Tuesday, 11 October 2011

Not so recent history

A week gone since the 75th anniversary of the Battle of Cable St, and more than that since Wilton's Music Hall had a weekend of commemorative events to mark the anniversary. [I've had a cold and the dog ate my blogging kit - well, that's my excuse].

Nowadays, Cable St is a quiet side-street, almost entirely lined with housing estates and best-known as one of the few cycle lanes that approaches continental standards: hardly a battleground. But in October 1936, a planned Fascist march into the heart of the East End was halted by crowds of residents, backed up by barricaded streets. In those days, it was still legal to dress up in military-style uniforms for a deliberate act of coat-trailing through an area with a strong Jewish and trade union population. So, even though the BUF was known to chant anti-Semitic slogans, and even gloried in violence against their opponents, the march had not been banned, despite requests from the local councils, and the police were deployed to try to clear the street. Hence the battle. The residents kept this up until late afternoon, at which point the Police Commissioner advised Oswald Mosley, the Fascist leader, to give up the attempt: so off they went to march along the Embankment while there was still some daylight. So much for Mosley's attempt to be a Man of Destiny, and the Great Leader like his continental models; if he'd ever represented anything significant, he didn't now.

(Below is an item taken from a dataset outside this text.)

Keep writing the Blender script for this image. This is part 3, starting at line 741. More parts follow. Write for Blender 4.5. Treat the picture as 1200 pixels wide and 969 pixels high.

There's a permanent commemoration in the mural on the side of St George's Town Hall, a little further down Cable St, which is reproduced on the poster above for the weekend's events. Wilton's air of slightly melancholic delapidation seemed to suit its nostalgic elements, with its exhibition on the British and Irish contribution to the International Brigade in the Spanish Civil War (in its opening stages in the autumn of 1936), reproduction posters from Spain to accompany the 19th century Indian dancers on its crumbling walls, historical documentary rehashing the old debates between the local and national left-wing parties about how to deal with the Fascists, talks on the literature and performances of the music of the period. Outside in the sudden late hot spell, the alleyway hosted a few stalls for various leftwing and community causes, with the compulsory jazz band. I'm assuming the man with the tray of "Fairly Fresh Fish" (that suddenly sprang into mechanical life when approached by the unwary) was there to entertain.

There were talks, films and exhibitions on present-day Cable St, and its challenges too, not least the latest incarnation of the resentments that fed the BUF. Are such bullies deterred, or encouraged in their pre-emptive sense of grievance and martyrdom that they direct against "the other", by being banned, or by being confronted and chased away?